→ DATASET ROWS
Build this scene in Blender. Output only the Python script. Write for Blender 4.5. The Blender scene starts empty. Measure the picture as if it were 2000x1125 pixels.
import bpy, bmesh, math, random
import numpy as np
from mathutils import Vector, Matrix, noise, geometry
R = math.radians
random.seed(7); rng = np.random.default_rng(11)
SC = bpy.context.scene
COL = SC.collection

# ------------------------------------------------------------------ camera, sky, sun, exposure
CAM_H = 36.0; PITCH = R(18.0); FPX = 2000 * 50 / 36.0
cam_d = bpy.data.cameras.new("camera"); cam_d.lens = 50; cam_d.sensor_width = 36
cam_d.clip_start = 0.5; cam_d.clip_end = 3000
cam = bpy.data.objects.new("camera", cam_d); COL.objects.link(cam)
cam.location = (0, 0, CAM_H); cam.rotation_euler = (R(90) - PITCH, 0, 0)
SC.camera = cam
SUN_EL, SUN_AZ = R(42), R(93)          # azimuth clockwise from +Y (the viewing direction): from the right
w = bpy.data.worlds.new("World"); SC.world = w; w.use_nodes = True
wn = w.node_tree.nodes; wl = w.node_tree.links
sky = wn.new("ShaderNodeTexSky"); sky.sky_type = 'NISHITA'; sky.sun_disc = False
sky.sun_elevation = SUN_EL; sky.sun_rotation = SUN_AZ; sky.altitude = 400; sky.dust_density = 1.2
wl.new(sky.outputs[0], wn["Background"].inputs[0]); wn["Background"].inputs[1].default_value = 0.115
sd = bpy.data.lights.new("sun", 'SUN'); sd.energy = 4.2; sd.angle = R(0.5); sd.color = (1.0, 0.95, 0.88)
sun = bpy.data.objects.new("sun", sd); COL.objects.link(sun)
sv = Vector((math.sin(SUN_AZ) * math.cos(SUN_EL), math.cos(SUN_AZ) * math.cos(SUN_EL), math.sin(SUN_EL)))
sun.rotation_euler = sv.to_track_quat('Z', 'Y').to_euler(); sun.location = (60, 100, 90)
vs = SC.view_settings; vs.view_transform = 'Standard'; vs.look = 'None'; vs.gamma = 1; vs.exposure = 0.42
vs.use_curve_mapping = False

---

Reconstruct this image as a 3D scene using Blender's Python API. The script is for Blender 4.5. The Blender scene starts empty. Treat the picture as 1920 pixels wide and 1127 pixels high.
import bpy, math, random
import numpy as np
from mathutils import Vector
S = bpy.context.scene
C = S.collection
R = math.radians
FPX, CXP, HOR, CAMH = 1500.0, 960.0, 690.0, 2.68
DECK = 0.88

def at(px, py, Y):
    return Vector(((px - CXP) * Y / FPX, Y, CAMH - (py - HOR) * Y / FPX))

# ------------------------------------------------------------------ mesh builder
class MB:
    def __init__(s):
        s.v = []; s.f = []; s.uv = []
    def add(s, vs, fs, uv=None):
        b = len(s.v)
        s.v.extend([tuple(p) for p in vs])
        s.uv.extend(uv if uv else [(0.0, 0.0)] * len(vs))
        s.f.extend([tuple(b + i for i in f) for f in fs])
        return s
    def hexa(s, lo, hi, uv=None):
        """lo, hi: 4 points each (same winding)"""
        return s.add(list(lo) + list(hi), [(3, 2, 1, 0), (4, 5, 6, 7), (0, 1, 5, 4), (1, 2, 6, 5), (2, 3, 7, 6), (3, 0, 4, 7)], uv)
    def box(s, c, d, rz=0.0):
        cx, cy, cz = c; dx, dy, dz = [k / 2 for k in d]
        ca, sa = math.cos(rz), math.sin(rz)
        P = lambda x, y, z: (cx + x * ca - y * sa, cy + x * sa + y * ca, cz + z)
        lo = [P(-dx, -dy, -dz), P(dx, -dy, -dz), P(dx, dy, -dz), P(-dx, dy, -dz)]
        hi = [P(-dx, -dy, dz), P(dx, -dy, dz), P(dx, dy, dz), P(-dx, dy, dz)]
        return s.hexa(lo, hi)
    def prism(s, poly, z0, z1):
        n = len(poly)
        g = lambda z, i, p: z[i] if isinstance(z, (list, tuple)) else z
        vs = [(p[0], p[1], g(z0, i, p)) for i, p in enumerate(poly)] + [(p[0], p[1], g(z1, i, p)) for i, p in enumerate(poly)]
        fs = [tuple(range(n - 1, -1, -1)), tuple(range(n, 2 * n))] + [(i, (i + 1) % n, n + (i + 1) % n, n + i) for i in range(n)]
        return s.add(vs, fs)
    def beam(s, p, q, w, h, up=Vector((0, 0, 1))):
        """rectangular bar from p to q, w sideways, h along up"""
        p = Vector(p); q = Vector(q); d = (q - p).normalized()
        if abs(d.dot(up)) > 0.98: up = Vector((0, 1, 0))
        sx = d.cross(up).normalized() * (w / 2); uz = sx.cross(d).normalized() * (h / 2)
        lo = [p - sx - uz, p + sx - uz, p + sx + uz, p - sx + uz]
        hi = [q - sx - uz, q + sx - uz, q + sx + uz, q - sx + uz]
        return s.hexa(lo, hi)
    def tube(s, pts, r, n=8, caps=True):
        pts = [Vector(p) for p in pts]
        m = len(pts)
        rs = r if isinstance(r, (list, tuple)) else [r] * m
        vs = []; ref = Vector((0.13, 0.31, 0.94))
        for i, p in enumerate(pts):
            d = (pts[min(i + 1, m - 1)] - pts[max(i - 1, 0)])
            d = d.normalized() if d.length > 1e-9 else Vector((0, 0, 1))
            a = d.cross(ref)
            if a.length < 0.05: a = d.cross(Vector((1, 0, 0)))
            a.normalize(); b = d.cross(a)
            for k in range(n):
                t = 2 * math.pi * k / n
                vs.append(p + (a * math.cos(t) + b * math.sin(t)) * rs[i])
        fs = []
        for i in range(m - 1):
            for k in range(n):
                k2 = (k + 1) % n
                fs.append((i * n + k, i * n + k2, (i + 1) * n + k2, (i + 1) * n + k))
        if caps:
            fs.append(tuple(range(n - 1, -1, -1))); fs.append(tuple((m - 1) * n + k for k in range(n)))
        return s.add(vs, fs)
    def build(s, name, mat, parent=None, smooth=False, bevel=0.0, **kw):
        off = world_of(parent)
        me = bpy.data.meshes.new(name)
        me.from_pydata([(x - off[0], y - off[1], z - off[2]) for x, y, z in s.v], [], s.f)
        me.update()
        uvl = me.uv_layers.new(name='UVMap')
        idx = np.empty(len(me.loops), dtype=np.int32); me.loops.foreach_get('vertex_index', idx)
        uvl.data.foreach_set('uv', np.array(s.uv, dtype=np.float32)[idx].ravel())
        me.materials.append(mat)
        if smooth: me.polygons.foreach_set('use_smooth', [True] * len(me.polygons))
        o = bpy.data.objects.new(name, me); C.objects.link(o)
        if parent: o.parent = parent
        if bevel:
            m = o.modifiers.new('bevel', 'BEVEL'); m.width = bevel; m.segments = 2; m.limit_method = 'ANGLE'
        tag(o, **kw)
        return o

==

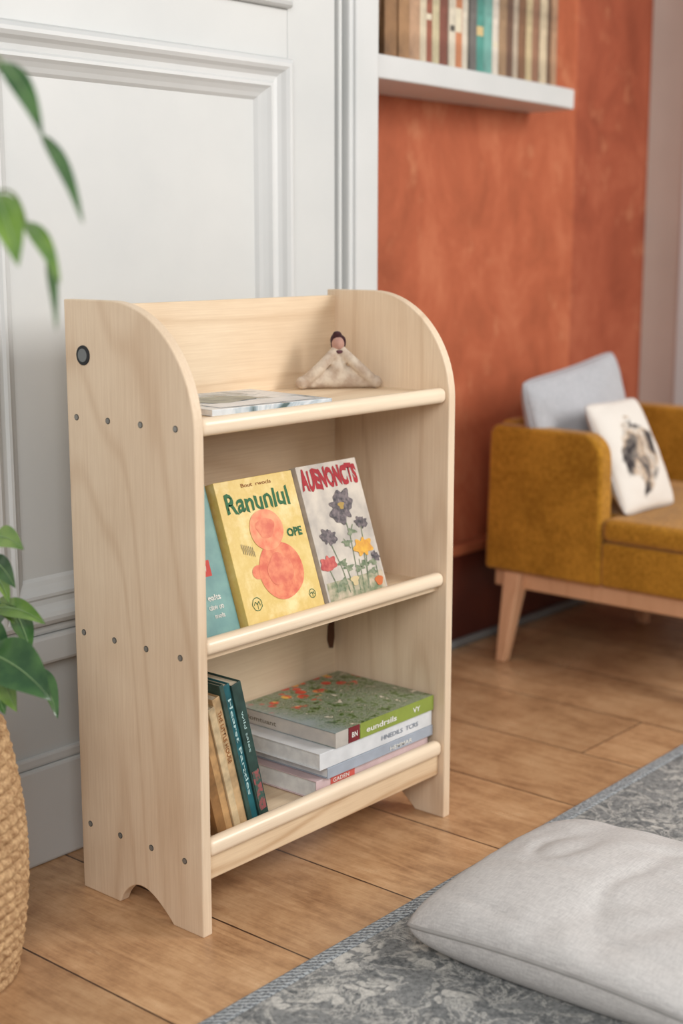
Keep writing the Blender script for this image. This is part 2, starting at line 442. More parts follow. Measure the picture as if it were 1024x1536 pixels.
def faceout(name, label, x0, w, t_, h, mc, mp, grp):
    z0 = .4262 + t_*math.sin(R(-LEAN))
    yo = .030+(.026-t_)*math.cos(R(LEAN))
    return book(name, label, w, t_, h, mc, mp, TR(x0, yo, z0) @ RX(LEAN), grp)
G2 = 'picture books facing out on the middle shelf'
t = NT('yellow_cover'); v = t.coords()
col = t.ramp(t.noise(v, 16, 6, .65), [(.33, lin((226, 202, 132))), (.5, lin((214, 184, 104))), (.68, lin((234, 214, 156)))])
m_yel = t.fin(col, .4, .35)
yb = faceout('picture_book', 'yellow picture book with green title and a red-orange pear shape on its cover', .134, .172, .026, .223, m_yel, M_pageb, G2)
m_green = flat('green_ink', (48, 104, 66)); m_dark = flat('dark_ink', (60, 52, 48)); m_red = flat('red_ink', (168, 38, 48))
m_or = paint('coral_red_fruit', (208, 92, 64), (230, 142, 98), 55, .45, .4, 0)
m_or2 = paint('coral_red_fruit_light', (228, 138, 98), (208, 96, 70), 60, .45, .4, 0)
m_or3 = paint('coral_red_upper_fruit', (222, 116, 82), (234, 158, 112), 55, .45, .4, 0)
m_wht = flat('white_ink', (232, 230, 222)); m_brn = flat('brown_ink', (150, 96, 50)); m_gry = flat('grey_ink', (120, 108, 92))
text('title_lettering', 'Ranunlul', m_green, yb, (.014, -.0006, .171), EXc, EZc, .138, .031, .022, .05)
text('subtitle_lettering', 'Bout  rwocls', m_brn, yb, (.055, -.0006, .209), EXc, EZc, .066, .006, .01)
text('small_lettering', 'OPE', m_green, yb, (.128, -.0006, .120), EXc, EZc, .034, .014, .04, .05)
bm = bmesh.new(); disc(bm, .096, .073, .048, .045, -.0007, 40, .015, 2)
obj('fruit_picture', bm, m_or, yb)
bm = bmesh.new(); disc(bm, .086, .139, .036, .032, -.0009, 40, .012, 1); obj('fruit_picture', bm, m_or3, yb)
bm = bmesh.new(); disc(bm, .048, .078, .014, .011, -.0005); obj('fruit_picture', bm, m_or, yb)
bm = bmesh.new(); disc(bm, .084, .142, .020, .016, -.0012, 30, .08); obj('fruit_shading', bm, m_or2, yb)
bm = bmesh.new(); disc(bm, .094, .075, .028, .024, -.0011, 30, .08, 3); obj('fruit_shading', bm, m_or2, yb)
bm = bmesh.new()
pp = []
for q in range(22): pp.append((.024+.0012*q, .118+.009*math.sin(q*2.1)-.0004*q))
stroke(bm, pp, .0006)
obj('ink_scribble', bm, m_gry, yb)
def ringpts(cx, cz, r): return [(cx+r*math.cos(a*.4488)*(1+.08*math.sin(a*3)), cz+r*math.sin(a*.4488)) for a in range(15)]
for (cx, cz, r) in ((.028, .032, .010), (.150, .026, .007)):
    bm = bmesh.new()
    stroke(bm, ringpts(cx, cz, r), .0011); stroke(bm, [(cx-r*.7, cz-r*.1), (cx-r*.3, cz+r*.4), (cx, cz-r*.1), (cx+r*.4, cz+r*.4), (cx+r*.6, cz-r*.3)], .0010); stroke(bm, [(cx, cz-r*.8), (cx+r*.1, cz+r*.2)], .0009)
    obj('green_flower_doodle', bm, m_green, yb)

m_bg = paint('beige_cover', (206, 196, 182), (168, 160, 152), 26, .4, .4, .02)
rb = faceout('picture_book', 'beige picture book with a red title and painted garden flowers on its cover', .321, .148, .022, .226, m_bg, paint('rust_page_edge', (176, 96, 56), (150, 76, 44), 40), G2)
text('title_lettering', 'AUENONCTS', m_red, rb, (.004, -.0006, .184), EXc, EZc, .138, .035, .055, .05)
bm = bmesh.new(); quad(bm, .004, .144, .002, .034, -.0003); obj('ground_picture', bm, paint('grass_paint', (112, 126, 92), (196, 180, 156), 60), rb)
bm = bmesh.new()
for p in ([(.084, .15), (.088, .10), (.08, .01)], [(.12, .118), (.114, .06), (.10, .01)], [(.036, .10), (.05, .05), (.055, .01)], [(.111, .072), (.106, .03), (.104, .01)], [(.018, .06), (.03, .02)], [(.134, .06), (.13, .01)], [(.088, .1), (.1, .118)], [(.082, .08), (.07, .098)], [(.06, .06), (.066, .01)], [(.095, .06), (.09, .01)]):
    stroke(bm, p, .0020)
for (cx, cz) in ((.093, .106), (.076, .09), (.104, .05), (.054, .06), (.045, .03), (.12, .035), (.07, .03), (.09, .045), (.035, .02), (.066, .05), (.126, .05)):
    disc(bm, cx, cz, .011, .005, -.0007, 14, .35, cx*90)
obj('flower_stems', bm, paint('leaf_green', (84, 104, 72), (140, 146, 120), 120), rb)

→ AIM
Set down, exactly and alone, the run of lines from the line that has "Reconstruct this image" to the line that has "return Vector(((px - CXP)".

→ RESPONSE
Reconstruct this image as a 3D scene using Blender's Python API. The script is for Blender 4.5. The Blender scene starts empty. Treat the picture as 1920 pixels wide and 1127 pixels high.
import bpy, math, random
import numpy as np
from mathutils import Vector
S = bpy.context.scene
C = S.collection
R = math.radians
FPX, CXP, HOR, CAMH = 1500.0, 960.0, 690.0, 2.68
DECK = 0.88

def at(px, py, Y):
    return Vector(((px - CXP) * Y / FPX, Y, CAMH - (py - HOR) * Y / FPX))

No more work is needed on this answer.